WHAT THE TASK ASKS
Reproduce only the top of the records, down to and including the line containing "s = MB(); s.box(-.02,-.02,.36,.02,.05,.43);".

Start TASK INPUT

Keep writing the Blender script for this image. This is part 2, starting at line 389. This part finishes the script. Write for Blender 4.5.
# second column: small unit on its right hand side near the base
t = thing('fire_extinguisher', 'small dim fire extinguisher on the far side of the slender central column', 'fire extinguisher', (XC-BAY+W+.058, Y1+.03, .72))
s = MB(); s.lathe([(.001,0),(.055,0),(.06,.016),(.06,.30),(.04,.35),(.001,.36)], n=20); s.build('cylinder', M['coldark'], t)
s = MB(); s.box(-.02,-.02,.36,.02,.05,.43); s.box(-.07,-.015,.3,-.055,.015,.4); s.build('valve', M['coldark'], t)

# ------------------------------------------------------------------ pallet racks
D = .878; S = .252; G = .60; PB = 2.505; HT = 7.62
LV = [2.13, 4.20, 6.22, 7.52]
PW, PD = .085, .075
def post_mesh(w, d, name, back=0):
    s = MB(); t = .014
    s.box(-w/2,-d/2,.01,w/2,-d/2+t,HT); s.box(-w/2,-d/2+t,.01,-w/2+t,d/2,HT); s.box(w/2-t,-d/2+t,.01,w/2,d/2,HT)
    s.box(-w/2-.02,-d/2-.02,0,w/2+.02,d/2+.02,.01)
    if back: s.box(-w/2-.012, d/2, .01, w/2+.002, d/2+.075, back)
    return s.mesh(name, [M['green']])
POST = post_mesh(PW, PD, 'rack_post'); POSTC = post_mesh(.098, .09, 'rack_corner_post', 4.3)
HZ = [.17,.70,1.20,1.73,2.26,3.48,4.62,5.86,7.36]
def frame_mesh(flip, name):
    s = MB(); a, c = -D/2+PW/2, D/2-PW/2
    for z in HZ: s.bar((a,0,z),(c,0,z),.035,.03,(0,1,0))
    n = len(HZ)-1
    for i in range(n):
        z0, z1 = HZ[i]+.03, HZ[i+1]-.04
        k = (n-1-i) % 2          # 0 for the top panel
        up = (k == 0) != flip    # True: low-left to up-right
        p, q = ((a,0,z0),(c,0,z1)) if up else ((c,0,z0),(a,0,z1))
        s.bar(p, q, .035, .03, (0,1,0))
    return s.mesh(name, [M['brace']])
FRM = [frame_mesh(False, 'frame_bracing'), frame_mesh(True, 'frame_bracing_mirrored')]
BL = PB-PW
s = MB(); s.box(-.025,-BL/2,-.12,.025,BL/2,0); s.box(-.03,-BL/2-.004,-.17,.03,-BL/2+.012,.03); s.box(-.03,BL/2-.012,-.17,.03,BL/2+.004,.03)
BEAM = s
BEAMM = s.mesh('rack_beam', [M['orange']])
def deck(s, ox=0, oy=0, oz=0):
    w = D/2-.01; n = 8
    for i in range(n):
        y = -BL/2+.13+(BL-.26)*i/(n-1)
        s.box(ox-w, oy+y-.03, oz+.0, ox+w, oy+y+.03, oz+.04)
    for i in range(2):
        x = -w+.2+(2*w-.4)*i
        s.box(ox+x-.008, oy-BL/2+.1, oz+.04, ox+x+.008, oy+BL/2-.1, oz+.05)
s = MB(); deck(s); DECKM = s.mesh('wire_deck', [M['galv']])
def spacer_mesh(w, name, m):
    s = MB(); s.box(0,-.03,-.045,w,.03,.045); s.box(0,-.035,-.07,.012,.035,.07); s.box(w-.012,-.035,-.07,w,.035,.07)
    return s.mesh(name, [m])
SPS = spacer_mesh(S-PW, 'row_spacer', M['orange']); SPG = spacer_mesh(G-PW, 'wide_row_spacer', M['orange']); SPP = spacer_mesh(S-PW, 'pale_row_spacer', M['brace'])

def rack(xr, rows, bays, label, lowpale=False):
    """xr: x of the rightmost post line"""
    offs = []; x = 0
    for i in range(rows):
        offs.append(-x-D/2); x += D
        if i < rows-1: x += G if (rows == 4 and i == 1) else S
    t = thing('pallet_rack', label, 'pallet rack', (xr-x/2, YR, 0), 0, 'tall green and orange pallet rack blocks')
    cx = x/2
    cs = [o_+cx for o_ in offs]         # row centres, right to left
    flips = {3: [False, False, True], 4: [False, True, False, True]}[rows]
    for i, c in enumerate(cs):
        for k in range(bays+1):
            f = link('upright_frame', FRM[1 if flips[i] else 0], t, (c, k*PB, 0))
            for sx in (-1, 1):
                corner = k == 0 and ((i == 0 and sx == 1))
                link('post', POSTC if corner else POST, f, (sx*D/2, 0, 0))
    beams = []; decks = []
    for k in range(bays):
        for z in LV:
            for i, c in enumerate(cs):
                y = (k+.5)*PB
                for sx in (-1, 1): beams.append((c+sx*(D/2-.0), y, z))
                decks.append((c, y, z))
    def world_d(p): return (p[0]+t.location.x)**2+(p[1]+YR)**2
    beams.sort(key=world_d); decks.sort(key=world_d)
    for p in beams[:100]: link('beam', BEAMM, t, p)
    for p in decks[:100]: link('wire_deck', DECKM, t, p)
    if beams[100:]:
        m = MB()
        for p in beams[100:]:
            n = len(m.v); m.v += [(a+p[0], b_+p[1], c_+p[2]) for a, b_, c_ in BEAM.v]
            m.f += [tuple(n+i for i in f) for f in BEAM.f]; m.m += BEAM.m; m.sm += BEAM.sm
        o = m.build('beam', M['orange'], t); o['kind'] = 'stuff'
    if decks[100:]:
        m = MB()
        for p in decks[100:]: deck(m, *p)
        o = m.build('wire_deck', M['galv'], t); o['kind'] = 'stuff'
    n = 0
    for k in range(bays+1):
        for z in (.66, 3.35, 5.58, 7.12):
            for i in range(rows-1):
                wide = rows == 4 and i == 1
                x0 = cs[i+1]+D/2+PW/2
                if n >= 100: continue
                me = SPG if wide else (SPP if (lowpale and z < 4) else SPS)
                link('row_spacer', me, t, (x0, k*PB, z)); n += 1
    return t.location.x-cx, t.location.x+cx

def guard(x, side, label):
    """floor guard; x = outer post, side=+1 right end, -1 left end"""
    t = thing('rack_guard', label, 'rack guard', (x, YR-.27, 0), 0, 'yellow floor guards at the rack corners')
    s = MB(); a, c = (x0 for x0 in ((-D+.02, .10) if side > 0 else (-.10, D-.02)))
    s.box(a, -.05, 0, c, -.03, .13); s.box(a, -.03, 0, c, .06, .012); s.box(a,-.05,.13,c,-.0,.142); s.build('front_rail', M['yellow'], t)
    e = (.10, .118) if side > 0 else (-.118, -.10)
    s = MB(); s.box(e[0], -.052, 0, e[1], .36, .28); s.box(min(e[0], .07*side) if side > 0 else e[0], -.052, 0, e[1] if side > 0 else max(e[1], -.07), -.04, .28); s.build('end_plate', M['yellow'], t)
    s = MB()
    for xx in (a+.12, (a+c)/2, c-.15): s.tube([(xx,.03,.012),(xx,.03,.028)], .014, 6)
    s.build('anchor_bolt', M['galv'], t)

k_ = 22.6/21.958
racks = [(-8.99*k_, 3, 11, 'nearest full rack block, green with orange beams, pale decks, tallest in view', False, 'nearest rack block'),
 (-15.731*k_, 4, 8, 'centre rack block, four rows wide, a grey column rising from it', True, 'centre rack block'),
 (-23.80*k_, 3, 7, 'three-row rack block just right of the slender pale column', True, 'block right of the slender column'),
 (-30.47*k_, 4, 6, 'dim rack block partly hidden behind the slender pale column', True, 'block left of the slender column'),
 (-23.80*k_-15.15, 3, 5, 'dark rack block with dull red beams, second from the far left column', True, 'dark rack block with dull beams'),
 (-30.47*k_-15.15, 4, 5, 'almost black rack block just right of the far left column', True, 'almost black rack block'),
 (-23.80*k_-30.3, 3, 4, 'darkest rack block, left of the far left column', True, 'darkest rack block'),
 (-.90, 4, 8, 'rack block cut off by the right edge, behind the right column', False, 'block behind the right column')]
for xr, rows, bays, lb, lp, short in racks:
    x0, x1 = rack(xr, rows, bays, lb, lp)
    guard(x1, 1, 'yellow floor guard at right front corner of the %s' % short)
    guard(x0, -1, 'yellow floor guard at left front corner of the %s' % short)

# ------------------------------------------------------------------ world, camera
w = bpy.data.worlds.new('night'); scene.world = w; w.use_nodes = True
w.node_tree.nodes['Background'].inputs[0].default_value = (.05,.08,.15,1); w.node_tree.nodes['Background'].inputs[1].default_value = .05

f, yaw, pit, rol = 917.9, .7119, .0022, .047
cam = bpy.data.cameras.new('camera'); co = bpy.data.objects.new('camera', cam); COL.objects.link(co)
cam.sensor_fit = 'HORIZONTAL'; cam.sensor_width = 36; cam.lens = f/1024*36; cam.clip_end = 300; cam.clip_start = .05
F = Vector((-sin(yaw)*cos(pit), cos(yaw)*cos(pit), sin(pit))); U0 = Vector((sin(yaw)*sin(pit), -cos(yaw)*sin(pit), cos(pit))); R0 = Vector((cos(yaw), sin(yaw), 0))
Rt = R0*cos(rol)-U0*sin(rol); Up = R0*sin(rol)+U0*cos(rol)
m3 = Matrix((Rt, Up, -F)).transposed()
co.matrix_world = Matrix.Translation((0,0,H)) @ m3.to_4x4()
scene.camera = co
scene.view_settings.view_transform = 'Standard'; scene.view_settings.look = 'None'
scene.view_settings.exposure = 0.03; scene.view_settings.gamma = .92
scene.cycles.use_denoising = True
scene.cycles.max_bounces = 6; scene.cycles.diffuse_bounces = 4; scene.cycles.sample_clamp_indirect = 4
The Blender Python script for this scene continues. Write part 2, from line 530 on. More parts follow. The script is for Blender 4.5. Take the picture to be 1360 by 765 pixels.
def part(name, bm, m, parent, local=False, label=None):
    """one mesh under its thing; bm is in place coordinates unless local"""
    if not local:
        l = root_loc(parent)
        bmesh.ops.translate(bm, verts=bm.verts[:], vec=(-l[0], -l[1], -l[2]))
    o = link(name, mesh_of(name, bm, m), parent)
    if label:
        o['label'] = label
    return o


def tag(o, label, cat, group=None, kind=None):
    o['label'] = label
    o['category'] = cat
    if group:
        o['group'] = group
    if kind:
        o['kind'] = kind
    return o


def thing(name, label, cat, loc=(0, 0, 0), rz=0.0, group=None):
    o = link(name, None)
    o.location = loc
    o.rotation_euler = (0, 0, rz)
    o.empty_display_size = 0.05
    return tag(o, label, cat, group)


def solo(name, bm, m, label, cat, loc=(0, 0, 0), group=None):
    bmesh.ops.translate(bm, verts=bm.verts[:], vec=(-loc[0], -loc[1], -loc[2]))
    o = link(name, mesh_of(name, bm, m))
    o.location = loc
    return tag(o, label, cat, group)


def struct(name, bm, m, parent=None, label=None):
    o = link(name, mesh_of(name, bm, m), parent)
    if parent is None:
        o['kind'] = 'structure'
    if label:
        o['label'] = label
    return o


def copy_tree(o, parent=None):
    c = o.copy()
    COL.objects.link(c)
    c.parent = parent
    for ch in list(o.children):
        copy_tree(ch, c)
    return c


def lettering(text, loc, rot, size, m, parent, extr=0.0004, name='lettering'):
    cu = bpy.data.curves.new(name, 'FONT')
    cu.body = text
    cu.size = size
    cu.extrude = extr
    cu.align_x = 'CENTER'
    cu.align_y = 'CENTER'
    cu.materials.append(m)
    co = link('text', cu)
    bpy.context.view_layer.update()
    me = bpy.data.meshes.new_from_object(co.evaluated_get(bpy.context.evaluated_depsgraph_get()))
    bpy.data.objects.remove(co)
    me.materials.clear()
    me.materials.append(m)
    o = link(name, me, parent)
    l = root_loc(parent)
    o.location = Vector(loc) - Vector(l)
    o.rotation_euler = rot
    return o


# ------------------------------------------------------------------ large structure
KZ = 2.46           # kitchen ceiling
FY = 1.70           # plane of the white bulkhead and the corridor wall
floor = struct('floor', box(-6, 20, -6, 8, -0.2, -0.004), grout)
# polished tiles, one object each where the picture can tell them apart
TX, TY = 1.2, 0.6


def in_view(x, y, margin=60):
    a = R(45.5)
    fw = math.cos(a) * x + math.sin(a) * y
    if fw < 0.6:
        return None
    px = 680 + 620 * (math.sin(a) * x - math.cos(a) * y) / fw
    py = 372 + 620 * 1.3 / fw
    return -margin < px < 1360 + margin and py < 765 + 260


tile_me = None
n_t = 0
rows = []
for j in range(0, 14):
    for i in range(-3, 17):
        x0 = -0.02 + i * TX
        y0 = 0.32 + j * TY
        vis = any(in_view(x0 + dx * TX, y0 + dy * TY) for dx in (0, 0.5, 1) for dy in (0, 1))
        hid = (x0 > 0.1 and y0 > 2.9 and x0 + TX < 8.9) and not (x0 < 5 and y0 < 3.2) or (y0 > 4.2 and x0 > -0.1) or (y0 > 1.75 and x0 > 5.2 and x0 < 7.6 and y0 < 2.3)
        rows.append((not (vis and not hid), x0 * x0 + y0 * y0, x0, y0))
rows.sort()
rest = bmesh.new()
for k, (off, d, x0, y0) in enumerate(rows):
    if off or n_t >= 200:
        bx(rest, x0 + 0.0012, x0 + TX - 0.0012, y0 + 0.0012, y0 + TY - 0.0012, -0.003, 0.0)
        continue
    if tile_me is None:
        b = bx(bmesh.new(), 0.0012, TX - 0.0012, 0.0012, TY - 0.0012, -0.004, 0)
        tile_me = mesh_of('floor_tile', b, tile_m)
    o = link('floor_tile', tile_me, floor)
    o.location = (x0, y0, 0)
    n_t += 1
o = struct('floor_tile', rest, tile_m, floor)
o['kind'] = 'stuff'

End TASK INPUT

SOLUTION FOR THIS PROBLEM
Keep writing the Blender script for this image. This is part 2, starting at line 389. This part finishes the script. Write for Blender 4.5.
# second column: small unit on its right hand side near the base
t = thing('fire_extinguisher', 'small dim fire extinguisher on the far side of the slender central column', 'fire extinguisher', (XC-BAY+W+.058, Y1+.03, .72))
s = MB(); s.lathe([(.001,0),(.055,0),(.06,.016),(.06,.30),(.04,.35),(.001,.36)], n=20); s.build('cylinder', M['coldark'], t)
s = MB(); s.box(-.02,-.02,.36,.02,.05,.43); s.box(-.07,-.015,.3,-.055,.015,.4); s.build('valve', M['coldark'], t)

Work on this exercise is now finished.